In 2010, Mahinda Rajapaksa scored 57.88% of the valid vote. At the provincial council elections the UPFA’s average vote was 54%.

This is a drastic decrease; but the decrease becomes even more substantial once the difference in voter-turnout between national and non-national elections is factored in. The adjusted figure is around 49% for the UPFA, less than the all important 50% mark.

The added 10% of votes at a future national election will consist mostly of new voters and uncommitted voters. Their support is not a given for any candidate; it is something which will have to be fought for and won. If the opposition can run an attractively effective campaign, it has a chance of winning enough of these voters, thereby pushing the election into a second round. Even a divided opposition can do it, so long as they do not target each other and turn the entire campaign into a bathetic spectacle.

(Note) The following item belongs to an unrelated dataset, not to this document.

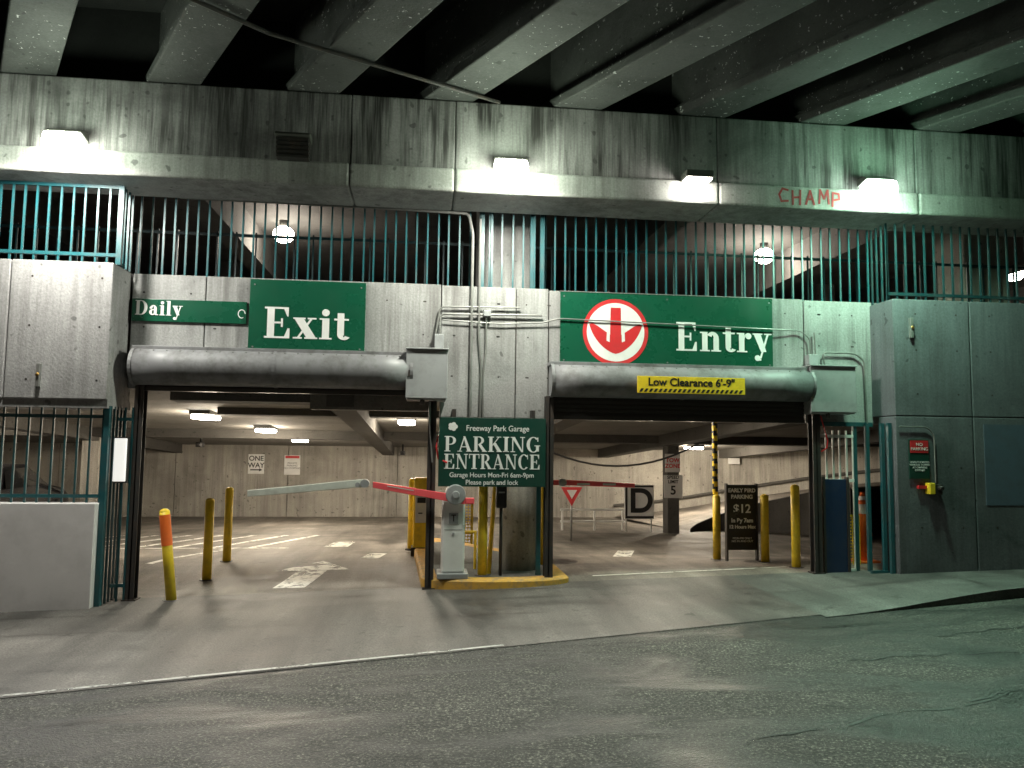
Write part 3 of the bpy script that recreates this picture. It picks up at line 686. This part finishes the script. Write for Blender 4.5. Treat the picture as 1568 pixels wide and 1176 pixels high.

Objectively, the Rajapaksas are vulnerable in 2015 in a way they were not in 2010.

It is in this context the JHU’s quasi-departure must be considered. Can the JHU deprive the Rajapaksas of even a sliver of their electoral base? In 2010 such minutia would not have mattered; in 2015 they do.

But the JHU can open the doors to Eris in the opposition camp as well. The Rajapaksas cannot be beaten if the opposition fails to win minority support. If due to JHU influence, the opposition moves in a Sinhala-supremacist direction, the effect will be disastrous both politically and electorally. Such a shift will strengthen those Tamil and Muslim voices arguing for an election boycott - on the basis that the election is a ‘Sinhala affair’. This argument is dangerously fallacious - the government which is elected will be ruling over not just the Sinhalese but the minorities as well.

So the JHU is, at best, a mixed blessing for the opposition. The Rajapaksas will win, if the JHU is allowed to recast the oppositional-platform in a Sinhala-Buddhist mould.